- **OBJECTIVE**: Below is the data. Give it again, complete and exact.

- **SOURCE MATERIAL**:
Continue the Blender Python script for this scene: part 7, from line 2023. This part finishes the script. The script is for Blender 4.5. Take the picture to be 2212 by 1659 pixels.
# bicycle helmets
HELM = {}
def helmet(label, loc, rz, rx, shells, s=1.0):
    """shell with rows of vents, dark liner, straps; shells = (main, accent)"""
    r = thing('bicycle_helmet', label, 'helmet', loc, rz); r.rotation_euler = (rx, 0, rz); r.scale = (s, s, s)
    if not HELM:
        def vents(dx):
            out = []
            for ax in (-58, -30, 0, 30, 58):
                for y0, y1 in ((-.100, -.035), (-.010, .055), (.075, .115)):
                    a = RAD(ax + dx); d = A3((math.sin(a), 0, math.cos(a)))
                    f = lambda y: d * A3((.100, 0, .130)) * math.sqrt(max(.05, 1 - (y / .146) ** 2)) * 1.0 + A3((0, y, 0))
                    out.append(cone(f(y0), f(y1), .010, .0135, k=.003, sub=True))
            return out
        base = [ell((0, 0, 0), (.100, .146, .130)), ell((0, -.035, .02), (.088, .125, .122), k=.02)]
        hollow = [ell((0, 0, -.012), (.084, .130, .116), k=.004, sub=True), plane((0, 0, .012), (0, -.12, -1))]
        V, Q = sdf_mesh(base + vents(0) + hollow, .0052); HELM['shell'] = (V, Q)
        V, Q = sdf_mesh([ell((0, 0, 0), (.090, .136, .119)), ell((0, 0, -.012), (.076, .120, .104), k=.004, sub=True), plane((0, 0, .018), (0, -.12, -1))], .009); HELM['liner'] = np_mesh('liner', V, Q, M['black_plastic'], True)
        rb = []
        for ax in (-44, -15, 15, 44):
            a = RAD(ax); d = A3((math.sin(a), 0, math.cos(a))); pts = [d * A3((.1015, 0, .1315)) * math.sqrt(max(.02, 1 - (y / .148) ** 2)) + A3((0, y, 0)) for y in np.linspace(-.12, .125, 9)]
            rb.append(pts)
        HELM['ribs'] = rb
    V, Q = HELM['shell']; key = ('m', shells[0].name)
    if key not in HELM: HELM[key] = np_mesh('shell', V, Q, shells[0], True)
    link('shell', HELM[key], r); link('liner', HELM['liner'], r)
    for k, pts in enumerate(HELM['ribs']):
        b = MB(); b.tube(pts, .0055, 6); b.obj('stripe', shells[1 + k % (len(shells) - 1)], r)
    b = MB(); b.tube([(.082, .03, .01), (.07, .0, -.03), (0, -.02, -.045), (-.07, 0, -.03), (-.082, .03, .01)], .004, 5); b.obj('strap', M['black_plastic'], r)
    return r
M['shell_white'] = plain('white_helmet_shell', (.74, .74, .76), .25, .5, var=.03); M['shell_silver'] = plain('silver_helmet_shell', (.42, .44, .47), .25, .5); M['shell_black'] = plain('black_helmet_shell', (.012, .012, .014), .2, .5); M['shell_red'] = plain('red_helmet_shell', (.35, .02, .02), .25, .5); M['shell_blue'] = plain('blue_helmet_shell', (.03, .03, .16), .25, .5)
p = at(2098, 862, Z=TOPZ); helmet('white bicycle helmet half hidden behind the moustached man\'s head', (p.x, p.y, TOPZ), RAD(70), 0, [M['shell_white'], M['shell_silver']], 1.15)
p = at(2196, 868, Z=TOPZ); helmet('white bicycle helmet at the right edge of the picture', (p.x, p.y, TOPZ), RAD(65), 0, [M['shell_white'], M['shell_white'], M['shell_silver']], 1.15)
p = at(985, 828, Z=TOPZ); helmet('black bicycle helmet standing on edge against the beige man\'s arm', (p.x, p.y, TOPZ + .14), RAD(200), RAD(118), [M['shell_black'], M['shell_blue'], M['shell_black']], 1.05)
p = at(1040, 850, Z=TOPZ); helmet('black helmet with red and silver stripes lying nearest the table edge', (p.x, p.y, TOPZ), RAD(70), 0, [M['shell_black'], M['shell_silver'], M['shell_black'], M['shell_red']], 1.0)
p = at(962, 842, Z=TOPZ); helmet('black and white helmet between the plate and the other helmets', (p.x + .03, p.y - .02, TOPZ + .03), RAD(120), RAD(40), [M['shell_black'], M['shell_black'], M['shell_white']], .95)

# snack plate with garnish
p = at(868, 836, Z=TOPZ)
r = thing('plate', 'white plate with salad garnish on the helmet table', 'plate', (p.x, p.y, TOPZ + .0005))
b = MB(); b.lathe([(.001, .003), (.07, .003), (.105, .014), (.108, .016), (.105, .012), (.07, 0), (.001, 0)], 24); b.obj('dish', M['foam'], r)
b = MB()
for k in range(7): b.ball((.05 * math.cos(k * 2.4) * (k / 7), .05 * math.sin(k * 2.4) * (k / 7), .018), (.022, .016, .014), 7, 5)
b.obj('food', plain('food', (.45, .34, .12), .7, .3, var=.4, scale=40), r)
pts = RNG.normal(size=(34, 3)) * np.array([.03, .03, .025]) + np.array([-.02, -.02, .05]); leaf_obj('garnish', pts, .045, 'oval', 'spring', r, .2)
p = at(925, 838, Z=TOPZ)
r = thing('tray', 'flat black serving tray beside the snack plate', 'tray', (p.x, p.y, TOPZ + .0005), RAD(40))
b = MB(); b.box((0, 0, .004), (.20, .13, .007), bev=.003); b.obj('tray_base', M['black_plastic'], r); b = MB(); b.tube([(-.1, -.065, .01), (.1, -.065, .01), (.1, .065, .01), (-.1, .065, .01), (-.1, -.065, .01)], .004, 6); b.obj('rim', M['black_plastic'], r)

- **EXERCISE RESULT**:
Continue the Blender Python script for this scene: part 7, from line 2023. This part finishes the script. The script is for Blender 4.5. Take the picture to be 2212 by 1659 pixels.
# bicycle helmets
HELM = {}
def helmet(label, loc, rz, rx, shells, s=1.0):
    """shell with rows of vents, dark liner, straps; shells = (main, accent)"""
    r = thing('bicycle_helmet', label, 'helmet', loc, rz); r.rotation_euler = (rx, 0, rz); r.scale = (s, s, s)
    if not HELM:
        def vents(dx):
            out = []
            for ax in (-58, -30, 0, 30, 58):
                for y0, y1 in ((-.100, -.035), (-.010, .055), (.075, .115)):
                    a = RAD(ax + dx); d = A3((math.sin(a), 0, math.cos(a)))
                    f = lambda y: d * A3((.100, 0, .130)) * math.sqrt(max(.05, 1 - (y / .146) ** 2)) * 1.0 + A3((0, y, 0))
                    out.append(cone(f(y0), f(y1), .010, .0135, k=.003, sub=True))
            return out
        base = [ell((0, 0, 0), (.100, .146, .130)), ell((0, -.035, .02), (.088, .125, .122), k=.02)]
        hollow = [ell((0, 0, -.012), (.084, .130, .116), k=.004, sub=True), plane((0, 0, .012), (0, -.12, -1))]
        V, Q = sdf_mesh(base + vents(0) + hollow, .0052); HELM['shell'] = (V, Q)
        V, Q = sdf_mesh([ell((0, 0, 0), (.090, .136, .119)), ell((0, 0, -.012), (.076, .120, .104), k=.004, sub=True), plane((0, 0, .018), (0, -.12, -1))], .009); HELM['liner'] = np_mesh('liner', V, Q, M['black_plastic'], True)
        rb = []
        for ax in (-44, -15, 15, 44):
            a = RAD(ax); d = A3((math.sin(a), 0, math.cos(a))); pts = [d * A3((.1015, 0, .1315)) * math.sqrt(max(.02, 1 - (y / .148) ** 2)) + A3((0, y, 0)) for y in np.linspace(-.12, .125, 9)]
            rb.append(pts)
        HELM['ribs'] = rb
    V, Q = HELM['shell']; key = ('m', shells[0].name)
    if key not in HELM: HELM[key] = np_mesh('shell', V, Q, shells[0], True)
    link('shell', HELM[key], r); link('liner', HELM['liner'], r)
    for k, pts in enumerate(HELM['ribs']):
        b = MB(); b.tube(pts, .0055, 6); b.obj('stripe', shells[1 + k % (len(shells) - 1)], r)
    b = MB(); b.tube([(.082, .03, .01), (.07, .0, -.03), (0, -.02, -.045), (-.07, 0, -.03), (-.082, .03, .01)], .004, 5); b.obj('strap', M['black_plastic'], r)
    return r
M['shell_white'] = plain('white_helmet_shell', (.74, .74, .76), .25, .5, var=.03); M['shell_silver'] = plain('silver_helmet_shell', (.42, .44, .47), .25, .5); M['shell_black'] = plain('black_helmet_shell', (.012, .012, .014), .2, .5); M['shell_red'] = plain('red_helmet_shell', (.35, .02, .02), .25, .5); M['shell_blue'] = plain('blue_helmet_shell', (.03, .03, .16), .25, .5)
p = at(2098, 862, Z=TOPZ); helmet('white bicycle helmet half hidden behind the moustached man\'s head', (p.x, p.y, TOPZ), RAD(70), 0, [M['shell_white'], M['shell_silver']], 1.15)
p = at(2196, 868, Z=TOPZ); helmet('white bicycle helmet at the right edge of the picture', (p.x, p.y, TOPZ), RAD(65), 0, [M['shell_white'], M['shell_white'], M['shell_silver']], 1.15)
p = at(985, 828, Z=TOPZ); helmet('black bicycle helmet standing on edge against the beige man\'s arm', (p.x, p.y, TOPZ + .14), RAD(200), RAD(118), [M['shell_black'], M['shell_blue'], M['shell_black']], 1.05)
p = at(1040, 850, Z=TOPZ); helmet('black helmet with red and silver stripes lying nearest the table edge', (p.x, p.y, TOPZ), RAD(70), 0, [M['shell_black'], M['shell_silver'], M['shell_black'], M['shell_red']], 1.0)
p = at(962, 842, Z=TOPZ); helmet('black and white helmet between the plate and the other helmets', (p.x + .03, p.y - .02, TOPZ + .03), RAD(120), RAD(40), [M['shell_black'], M['shell_black'], M['shell_white']], .95)

# snack plate with garnish
p = at(868, 836, Z=TOPZ)
r = thing('plate', 'white plate with salad garnish on the helmet table', 'plate', (p.x, p.y, TOPZ + .0005))
b = MB(); b.lathe([(.001, .003), (.07, .003), (.105, .014), (.108, .016), (.105, .012), (.07, 0), (.001, 0)], 24); b.obj('dish', M['foam'], r)
b = MB()
for k in range(7): b.ball((.05 * math.cos(k * 2.4) * (k / 7), .05 * math.sin(k * 2.4) * (k / 7), .018), (.022, .016, .014), 7, 5)
b.obj('food', plain('food', (.45, .34, .12), .7, .3, var=.4, scale=40), r)
pts = RNG.normal(size=(34, 3)) * np.array([.03, .03, .025]) + np.array([-.02, -.02, .05]); leaf_obj('garnish', pts, .045, 'oval', 'spring', r, .2)
p = at(925, 838, Z=TOPZ)
r = thing('tray', 'flat black serving tray beside the snack plate', 'tray', (p.x, p.y, TOPZ + .0005), RAD(40))
b = MB(); b.box((0, 0, .004), (.20, .13, .007), bev=.003); b.obj('tray_base', M['black_plastic'], r); b = MB(); b.tube([(-.1, -.065, .01), (.1, -.065, .01), (.1, .065, .01), (-.1, .065, .01), (-.1, -.065, .01)], .004, 6); b.obj('rim', M['black_plastic'], r)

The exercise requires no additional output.